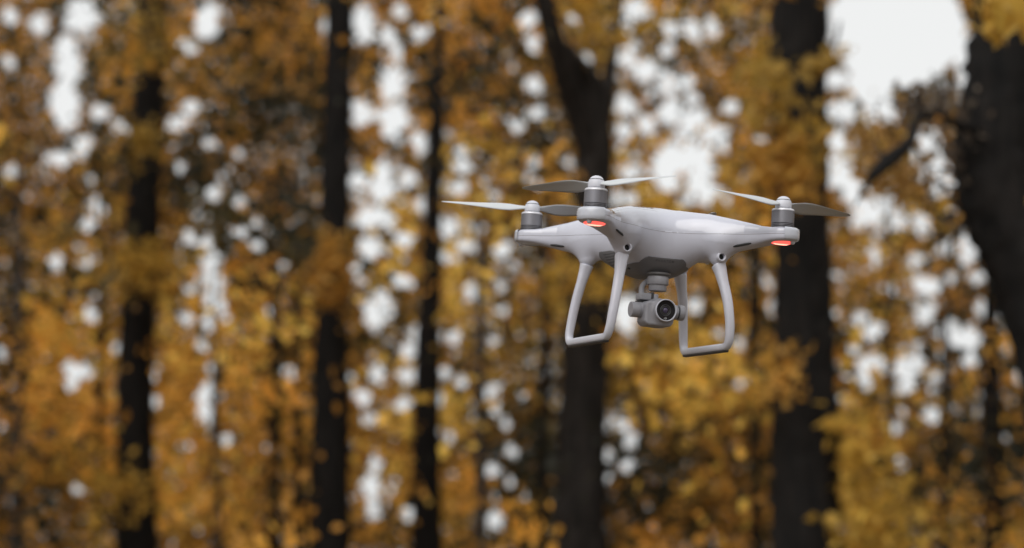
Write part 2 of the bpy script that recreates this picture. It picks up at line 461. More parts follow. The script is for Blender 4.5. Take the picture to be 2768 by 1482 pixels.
# arm-end lights
for (a_, b_) in PROP:
    e = np.array([a_, b_])/2**.5; c0 = e*174
    V, F = lathe([(13.6, -16.2), (13.6, -18.0), (12.2, -19.4), (8, -20.2), (.01, -20.5)], 40, False)
    V = V+np.array([c0[0], c0[1], 0]); on = b_ > 0
    l_ = MB().add(mm(V), F).build('arm_light' if on else 'arm_cover', M['red'] if on else M['clear'], drone)
    if on:
        l_['label'] = 'glowing red light under the arm end'
        V, F = lathe([(7.5, -19.9), (5.5, -20.9), (.01, -21.2)], 30, False)
        V = V*np.array([1.4, .6, 1])+np.array([c0[0], c0[1], 0])
        MB().add(mm(V), F).build('light_core', M['redcore'], l_)
    # clear end cap wrapped round the arm tip and its little lens below
    t0 = math.atan2(b_, a_); seg = 22; V = []; F = []
    prof = [(20.2, -15.5), (21.2, -14.5), (21.6, -10.5), (21.6, -4.5), (21.0, -1.6), (18.5, -.2), (16.0, .15)]
    for i in range(seg+1):
        aa = t0-radians(62)+radians(124)*i/seg
        for r_, z_ in prof: V.append((e[0]*175+r_*cos(aa), e[1]*175+r_*sin(aa), z_))
    k = len(prof)
    for i in range(seg):
        for j in range(k-1): F.append((i*k+j, (i+1)*k+j, (i+1)*k+j+1, i*k+j+1))
    MB().add(mm(V), F).build('arm_end_cap', M['clear'], drone)
    V, F = lathe([(.01, -21), (2.0, -20.6), (3.2, -19), (3.6, -16), (3.6, -13)], 20, False)
    c1 = e*189; V = V+np.array([c1[0], c1[1], 0])
    MB().add(mm(V), F).build('arm_end_lens', M['clear'], drone)

# landing gear: one loop per side with a dark foot strip
for sx_ in (1, -1):
    fr = [(65.0, 66.8, -46.8), (66.6, 69.4, -54), (68.8, 73.0, -66), (71.5, 76.6, -79), (74.2, 79.4, -93), (76.4, 80.6, -108), (78.2, 80.2, -121), (79.2, 78.6, -132), (79.8, 76.6, -138.5)]
    co = [(80.1, 73.6, -143.6), (80.1, 69.0, -147.2), (80.1, 61, -148.5), (80.1, 40, -148.5)]
    cr = [(80.1, 0, -148.5), (80.1, -40, -148.5), (80.1, -62, -148.4), (80.1, -67.6, -147.0), (80.1, -71.0, -143.6)]
    re = [(80.0, -72.4, -138.5), (79.3, -72.4, -131), (78.0, -71.3, -119), (76.6, -69.8, -107), (74.8, -67.8, -94), (72.6, -65.4, -81), (69.8, -63.2, -67), (67.0, -61.6, -54.5), (65.4, -61, -46.8)]
    P = catmull(fr+co+cr+re, 6); P[:, 0] *= sx_
    zc = P[:, 2]; bar = zc < -144
    ra = I(-zc, [46, 56, 70, 95, 130, 150], [8.6, 7.4, 6.3, 5.9, 5.4, 4.8])
    rb = I(-zc, [46, 56, 70, 95, 130, 150], [9.4, 7.6, 6.4, 6.0, 5.6, 4.9])
    V, F = sweep(P, ra, rb, np.array([1.0, 0, 0]), 28, 2.6)
    if sx_ < 0: pass
    g_ = MB().add(mm(V), F).build('landing_gear', M['leg'], drone)
    V, F = rbox((sx_*80.1-3.9, -66, -155.0), (sx_*80.1+3.9, 68, -151.4), 1.3)
    MB().add(mm(V), F).build('foot_strip', M['dark'], g_)

# gimbal and camera under the belly
GY = 27.0
V, F = lathe([(15.6, -59), (15.6, -61.4), (14.2, -62.6), (13.2, -62.8), (13.2, -64.2)], 48, True)
ring = MB().add(mm(V+np.array([0, GY, 0])), F).build('gimbal_mount', M['mid'], drone, flat_angle=40)
V, F = lathe([(13.2, -64.0), (13.7, -64.6), (13.7, -73.2), (13.2, -74.0), (11.4, -74.2), (11.4, -81.0), (10.8, -82.0), (.01, -82.0)], 48, False)
yaw = MB().add(mm(V+np.array([0, GY, 0])), F).build('gimbal_motor', M['gimbal'], drone, flat_angle=40)
arm = MB()
V, F = sweep(catmull([(9, GY-12, -68), (16, GY-11, -75), (18, GY-9, -84), (18, GY-5, -92)], 6), 3.0, 4.0, np.array([1.0, 0, 0]), 16, 4); arm.add(V, F)
arm.add(*rbox((10.5, GY-10, -95), (25.5, GY+8, -86.2), 1.2)); arm.add(*rbox((1.0, GY-10, -98), (7.2, GY+8, -86.6), 1.2))
MB_ = arm.build
arm.V = [mm(v) for v in arm.V]
ga = arm.build('gimbal_arm', M['gimbal'], drone, flat_angle=40)
V, F = rbox((6.6, GY-6, -99), (11.0, GY+7, -84.5), .8); MB().add(mm(V), F).build('ribbon_cable', M['dark'], ga, flat_angle=40)
V, F = rbox((8.5, GY-12, -103), (25.2, GY+6, -95.4), 1); MB().add(mm(V), F).build('gimbal_bracket', M['black'], ga, flat_angle=40)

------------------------

**REQUIREMENTS:** Extract the full listing exactly, with the pictures left out.

**ANSWER TO THIS TASK:**
Write part 2 of the bpy script that recreates this picture. It picks up at line 461. More parts follow. The script is for Blender 4.5. Take the picture to be 2768 by 1482 pixels.
# arm-end lights
for (a_, b_) in PROP:
    e = np.array([a_, b_])/2**.5; c0 = e*174
    V, F = lathe([(13.6, -16.2), (13.6, -18.0), (12.2, -19.4), (8, -20.2), (.01, -20.5)], 40, False)
    V = V+np.array([c0[0], c0[1], 0]); on = b_ > 0
    l_ = MB().add(mm(V), F).build('arm_light' if on else 'arm_cover', M['red'] if on else M['clear'], drone)
    if on:
        l_['label'] = 'glowing red light under the arm end'
        V, F = lathe([(7.5, -19.9), (5.5, -20.9), (.01, -21.2)], 30, False)
        V = V*np.array([1.4, .6, 1])+np.array([c0[0], c0[1], 0])
        MB().add(mm(V), F).build('light_core', M['redcore'], l_)
    # clear end cap wrapped round the arm tip and its little lens below
    t0 = math.atan2(b_, a_); seg = 22; V = []; F = []
    prof = [(20.2, -15.5), (21.2, -14.5), (21.6, -10.5), (21.6, -4.5), (21.0, -1.6), (18.5, -.2), (16.0, .15)]
    for i in range(seg+1):
        aa = t0-radians(62)+radians(124)*i/seg
        for r_, z_ in prof: V.append((e[0]*175+r_*cos(aa), e[1]*175+r_*sin(aa), z_))
    k = len(prof)
    for i in range(seg):
        for j in range(k-1): F.append((i*k+j, (i+1)*k+j, (i+1)*k+j+1, i*k+j+1))
    MB().add(mm(V), F).build('arm_end_cap', M['clear'], drone)
    V, F = lathe([(.01, -21), (2.0, -20.6), (3.2, -19), (3.6, -16), (3.6, -13)], 20, False)
    c1 = e*189; V = V+np.array([c1[0], c1[1], 0])
    MB().add(mm(V), F).build('arm_end_lens', M['clear'], drone)

# landing gear: one loop per side with a dark foot strip
for sx_ in (1, -1):
    fr = [(65.0, 66.8, -46.8), (66.6, 69.4, -54), (68.8, 73.0, -66), (71.5, 76.6, -79), (74.2, 79.4, -93), (76.4, 80.6, -108), (78.2, 80.2, -121), (79.2, 78.6, -132), (79.8, 76.6, -138.5)]
    co = [(80.1, 73.6, -143.6), (80.1, 69.0, -147.2), (80.1, 61, -148.5), (80.1, 40, -148.5)]
    cr = [(80.1, 0, -148.5), (80.1, -40, -148.5), (80.1, -62, -148.4), (80.1, -67.6, -147.0), (80.1, -71.0, -143.6)]
    re = [(80.0, -72.4, -138.5), (79.3, -72.4, -131), (78.0, -71.3, -119), (76.6, -69.8, -107), (74.8, -67.8, -94), (72.6, -65.4, -81), (69.8, -63.2, -67), (67.0, -61.6, -54.5), (65.4, -61, -46.8)]
    P = catmull(fr+co+cr+re, 6); P[:, 0] *= sx_
    zc = P[:, 2]; bar = zc < -144
    ra = I(-zc, [46, 56, 70, 95, 130, 150], [8.6, 7.4, 6.3, 5.9, 5.4, 4.8])
    rb = I(-zc, [46, 56, 70, 95, 130, 150], [9.4, 7.6, 6.4, 6.0, 5.6, 4.9])
    V, F = sweep(P, ra, rb, np.array([1.0, 0, 0]), 28, 2.6)
    if sx_ < 0: pass
    g_ = MB().add(mm(V), F).build('landing_gear', M['leg'], drone)
    V, F = rbox((sx_*80.1-3.9, -66, -155.0), (sx_*80.1+3.9, 68, -151.4), 1.3)
    MB().add(mm(V), F).build('foot_strip', M['dark'], g_)

# gimbal and camera under the belly
GY = 27.0
V, F = lathe([(15.6, -59), (15.6, -61.4), (14.2, -62.6), (13.2, -62.8), (13.2, -64.2)], 48, True)
ring = MB().add(mm(V+np.array([0, GY, 0])), F).build('gimbal_mount', M['mid'], drone, flat_angle=40)
V, F = lathe([(13.2, -64.0), (13.7, -64.6), (13.7, -73.2), (13.2, -74.0), (11.4, -74.2), (11.4, -81.0), (10.8, -82.0), (.01, -82.0)], 48, False)
yaw = MB().add(mm(V+np.array([0, GY, 0])), F).build('gimbal_motor', M['gimbal'], drone, flat_angle=40)
arm = MB()
V, F = sweep(catmull([(9, GY-12, -68), (16, GY-11, -75), (18, GY-9, -84), (18, GY-5, -92)], 6), 3.0, 4.0, np.array([1.0, 0, 0]), 16, 4); arm.add(V, F)
arm.add(*rbox((10.5, GY-10, -95), (25.5, GY+8, -86.2), 1.2)); arm.add(*rbox((1.0, GY-10, -98), (7.2, GY+8, -86.6), 1.2))
MB_ = arm.build
arm.V = [mm(v) for v in arm.V]
ga = arm.build('gimbal_arm', M['gimbal'], drone, flat_angle=40)
V, F = rbox((6.6, GY-6, -99), (11.0, GY+7, -84.5), .8); MB().add(mm(V), F).build('ribbon_cable', M['dark'], ga, flat_angle=40)
V, F = rbox((8.5, GY-12, -103), (25.2, GY+6, -95.4), 1); MB().add(mm(V), F).build('gimbal_bracket', M['black'], ga, flat_angle=40)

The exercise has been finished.